The Garrick Club, founded in 1831, has welcomed famous men including novelist Charles Dickens and artist Dante Gabriel Rossetti, but continues to refuse women membership, despite the push for gender equality worldwide.

Now it is facing a legal challenge from entrepreneur Emily Bendell who believes that allowing "gentleman members only" violates the Equality Act 2010 that bars discriminatory treatment towards women and other minorities.

"The world has now moved on," Bendell, who founded the lingerie firm Bluebella in 2005, told the Thomson Reuters Foundation, adding that she had been "shocked" to learn that male-only membership clubs still existed in Britain.

"This is a really influential club ... It's excluding women from those connections and all those invisible relationships that propagate power."

The Garrick Club did not respond to requests for comment.

Women remain under-represented in public life and senior business positions despite growing calls for greater diversity and equality, with ingrained sexism, "old boy" networks and inflexible working conditions keeping women out of top jobs.

Read also: Sexism in the city: Business women take on old-boy London clubs

The Garrick Club was founded by a group of "literary gentlemen" with the aim of bringing together actors and supporters of theater.

Women may visit as guests brought by a club member but they cannot join in their own right or pay for services at the club, such as its restaurant, lounge and hotel rooms.

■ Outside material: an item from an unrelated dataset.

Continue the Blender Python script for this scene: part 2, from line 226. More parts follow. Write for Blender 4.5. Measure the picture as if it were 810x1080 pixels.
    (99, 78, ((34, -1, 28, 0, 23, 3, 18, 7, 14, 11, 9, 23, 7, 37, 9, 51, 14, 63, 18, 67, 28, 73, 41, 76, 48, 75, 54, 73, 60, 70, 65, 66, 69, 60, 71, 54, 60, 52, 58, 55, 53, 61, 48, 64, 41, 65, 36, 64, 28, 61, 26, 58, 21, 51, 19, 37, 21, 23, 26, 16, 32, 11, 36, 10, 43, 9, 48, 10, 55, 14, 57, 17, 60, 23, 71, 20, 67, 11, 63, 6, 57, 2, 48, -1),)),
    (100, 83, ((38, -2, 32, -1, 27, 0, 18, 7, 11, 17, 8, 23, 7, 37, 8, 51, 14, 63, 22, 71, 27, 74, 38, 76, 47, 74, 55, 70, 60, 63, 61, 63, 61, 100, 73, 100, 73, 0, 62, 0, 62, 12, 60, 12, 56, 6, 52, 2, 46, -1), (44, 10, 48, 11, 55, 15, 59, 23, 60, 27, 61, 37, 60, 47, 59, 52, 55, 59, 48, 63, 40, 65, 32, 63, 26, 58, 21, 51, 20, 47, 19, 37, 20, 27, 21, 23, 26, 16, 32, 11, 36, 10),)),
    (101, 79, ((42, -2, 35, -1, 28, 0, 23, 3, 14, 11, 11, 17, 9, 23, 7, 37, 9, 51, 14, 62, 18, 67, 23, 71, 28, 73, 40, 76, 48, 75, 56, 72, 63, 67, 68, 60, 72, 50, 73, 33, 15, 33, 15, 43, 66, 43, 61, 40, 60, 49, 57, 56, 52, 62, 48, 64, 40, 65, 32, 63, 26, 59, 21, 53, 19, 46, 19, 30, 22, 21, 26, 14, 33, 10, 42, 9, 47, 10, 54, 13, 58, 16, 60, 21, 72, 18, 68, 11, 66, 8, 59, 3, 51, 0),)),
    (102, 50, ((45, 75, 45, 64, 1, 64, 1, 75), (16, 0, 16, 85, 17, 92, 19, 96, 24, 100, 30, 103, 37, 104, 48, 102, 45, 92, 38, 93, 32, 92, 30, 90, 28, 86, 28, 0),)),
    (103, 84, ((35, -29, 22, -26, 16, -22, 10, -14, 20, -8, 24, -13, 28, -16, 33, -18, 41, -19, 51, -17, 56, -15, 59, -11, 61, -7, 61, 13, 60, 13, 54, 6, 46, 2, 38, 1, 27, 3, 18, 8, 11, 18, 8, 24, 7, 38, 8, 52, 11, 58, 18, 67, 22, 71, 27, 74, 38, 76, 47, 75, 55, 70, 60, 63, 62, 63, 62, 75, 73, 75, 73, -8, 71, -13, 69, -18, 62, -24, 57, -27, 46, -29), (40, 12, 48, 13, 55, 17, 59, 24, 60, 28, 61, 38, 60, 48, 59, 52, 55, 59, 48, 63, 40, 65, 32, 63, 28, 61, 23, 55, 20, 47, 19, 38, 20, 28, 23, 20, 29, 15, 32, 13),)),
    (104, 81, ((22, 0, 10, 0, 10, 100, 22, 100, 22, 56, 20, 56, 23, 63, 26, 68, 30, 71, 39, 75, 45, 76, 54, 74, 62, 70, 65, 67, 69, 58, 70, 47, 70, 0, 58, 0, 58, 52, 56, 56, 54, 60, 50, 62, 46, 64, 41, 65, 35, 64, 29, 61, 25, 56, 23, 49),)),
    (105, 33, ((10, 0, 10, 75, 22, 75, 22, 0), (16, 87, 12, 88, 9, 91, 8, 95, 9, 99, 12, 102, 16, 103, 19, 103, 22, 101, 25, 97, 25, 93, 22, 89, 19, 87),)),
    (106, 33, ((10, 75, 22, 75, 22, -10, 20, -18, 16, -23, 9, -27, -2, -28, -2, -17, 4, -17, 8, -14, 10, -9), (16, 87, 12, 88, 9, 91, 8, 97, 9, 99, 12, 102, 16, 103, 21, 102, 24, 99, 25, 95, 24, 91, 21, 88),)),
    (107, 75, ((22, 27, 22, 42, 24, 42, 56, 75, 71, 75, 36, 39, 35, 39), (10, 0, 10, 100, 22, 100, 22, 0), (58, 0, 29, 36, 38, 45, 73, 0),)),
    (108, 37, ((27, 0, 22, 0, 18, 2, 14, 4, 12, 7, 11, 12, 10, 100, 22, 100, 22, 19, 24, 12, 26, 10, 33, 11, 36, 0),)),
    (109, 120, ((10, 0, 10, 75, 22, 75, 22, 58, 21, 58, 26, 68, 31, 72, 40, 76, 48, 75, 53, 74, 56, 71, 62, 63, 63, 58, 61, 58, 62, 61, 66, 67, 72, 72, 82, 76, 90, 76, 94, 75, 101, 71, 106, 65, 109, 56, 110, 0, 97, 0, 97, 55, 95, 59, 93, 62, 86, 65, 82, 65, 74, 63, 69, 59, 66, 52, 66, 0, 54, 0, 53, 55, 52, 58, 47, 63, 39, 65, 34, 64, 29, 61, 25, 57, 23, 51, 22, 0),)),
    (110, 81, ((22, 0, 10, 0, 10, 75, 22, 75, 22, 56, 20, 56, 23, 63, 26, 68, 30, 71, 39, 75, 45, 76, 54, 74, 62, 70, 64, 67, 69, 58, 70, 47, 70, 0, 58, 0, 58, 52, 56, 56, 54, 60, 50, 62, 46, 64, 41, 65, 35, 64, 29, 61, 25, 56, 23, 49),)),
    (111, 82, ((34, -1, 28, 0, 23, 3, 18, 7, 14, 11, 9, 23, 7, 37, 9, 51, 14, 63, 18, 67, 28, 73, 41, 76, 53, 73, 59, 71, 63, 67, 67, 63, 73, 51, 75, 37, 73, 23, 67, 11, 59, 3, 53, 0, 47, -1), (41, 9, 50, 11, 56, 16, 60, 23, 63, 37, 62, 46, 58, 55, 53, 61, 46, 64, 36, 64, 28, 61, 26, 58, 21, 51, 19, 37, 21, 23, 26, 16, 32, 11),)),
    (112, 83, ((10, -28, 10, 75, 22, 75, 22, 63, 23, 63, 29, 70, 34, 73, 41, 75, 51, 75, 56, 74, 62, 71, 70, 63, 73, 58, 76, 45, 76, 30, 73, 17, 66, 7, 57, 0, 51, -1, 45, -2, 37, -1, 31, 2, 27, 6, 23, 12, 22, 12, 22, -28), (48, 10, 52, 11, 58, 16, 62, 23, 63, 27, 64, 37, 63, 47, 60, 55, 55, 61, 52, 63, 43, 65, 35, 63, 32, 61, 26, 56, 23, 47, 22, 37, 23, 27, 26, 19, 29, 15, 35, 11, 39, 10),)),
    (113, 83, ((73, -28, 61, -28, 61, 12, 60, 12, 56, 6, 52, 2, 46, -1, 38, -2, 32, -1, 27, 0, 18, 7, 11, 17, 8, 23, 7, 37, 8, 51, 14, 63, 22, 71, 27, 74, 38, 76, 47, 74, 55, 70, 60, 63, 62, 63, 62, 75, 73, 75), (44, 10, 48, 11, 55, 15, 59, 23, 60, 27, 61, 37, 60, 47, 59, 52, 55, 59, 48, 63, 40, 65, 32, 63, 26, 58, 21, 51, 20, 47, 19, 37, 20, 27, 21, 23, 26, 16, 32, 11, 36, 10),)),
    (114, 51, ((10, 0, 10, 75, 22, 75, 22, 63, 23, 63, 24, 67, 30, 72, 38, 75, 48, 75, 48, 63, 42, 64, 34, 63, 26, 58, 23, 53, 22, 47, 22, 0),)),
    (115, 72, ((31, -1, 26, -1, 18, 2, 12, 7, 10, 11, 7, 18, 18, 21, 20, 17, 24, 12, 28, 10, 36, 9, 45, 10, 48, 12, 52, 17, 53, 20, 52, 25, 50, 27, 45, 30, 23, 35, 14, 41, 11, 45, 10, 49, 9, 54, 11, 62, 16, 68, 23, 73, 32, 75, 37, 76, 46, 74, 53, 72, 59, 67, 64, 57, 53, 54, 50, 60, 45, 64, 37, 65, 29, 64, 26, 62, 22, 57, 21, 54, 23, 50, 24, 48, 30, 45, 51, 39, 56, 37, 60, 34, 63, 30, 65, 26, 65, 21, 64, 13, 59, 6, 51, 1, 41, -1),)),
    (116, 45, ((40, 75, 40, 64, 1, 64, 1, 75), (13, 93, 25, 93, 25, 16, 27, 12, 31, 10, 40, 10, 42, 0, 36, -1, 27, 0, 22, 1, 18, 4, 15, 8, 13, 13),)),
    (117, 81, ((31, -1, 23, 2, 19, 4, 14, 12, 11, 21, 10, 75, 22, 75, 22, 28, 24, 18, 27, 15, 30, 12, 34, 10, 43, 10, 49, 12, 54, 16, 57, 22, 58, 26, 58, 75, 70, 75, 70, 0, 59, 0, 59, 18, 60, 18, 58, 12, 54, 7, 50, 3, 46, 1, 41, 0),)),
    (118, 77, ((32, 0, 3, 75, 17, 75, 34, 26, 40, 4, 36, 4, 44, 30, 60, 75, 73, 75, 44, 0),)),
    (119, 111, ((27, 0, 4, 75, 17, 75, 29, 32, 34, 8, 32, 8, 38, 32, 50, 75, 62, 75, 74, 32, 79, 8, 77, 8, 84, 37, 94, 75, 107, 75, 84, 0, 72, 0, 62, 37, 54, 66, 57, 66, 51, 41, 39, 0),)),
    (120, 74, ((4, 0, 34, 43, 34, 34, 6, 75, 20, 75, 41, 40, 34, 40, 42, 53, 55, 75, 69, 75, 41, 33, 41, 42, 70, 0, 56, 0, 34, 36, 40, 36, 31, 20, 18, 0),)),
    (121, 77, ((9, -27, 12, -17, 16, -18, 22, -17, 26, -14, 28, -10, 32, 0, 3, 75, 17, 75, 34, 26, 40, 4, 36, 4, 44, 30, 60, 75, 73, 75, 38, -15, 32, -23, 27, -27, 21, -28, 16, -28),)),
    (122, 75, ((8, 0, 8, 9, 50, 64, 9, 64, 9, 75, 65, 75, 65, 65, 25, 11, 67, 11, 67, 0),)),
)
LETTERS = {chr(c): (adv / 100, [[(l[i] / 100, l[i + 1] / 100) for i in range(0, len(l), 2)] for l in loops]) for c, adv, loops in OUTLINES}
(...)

The Equality Act 2010 does not bar single-sex associations but service providers can only limit access to a single gender if they provide a good reason for doing so, said Bendell's barrister Jennifer Danvers of Cloisters.

"In essence, women are only able to access the club's services as second-class citizens on the whim of a man who has to both invite and pay for them," said Bendell and her lawyers, who include Leigh Day solicitors, in a letter to the club.

The letter gave the Garrick Club 28 days to respond, and confirm any plans to change its policy.

Failing that, Bendell said she intends to seek an injunction preventing the Garrick Club from "continuing to operate its discriminatory policy".

The Garrick Club has been debating whether it should allow female members. In 2015, a majority of members backed a resolution proposing it open up to women, but failed to reach the two-thirds majority required to pass.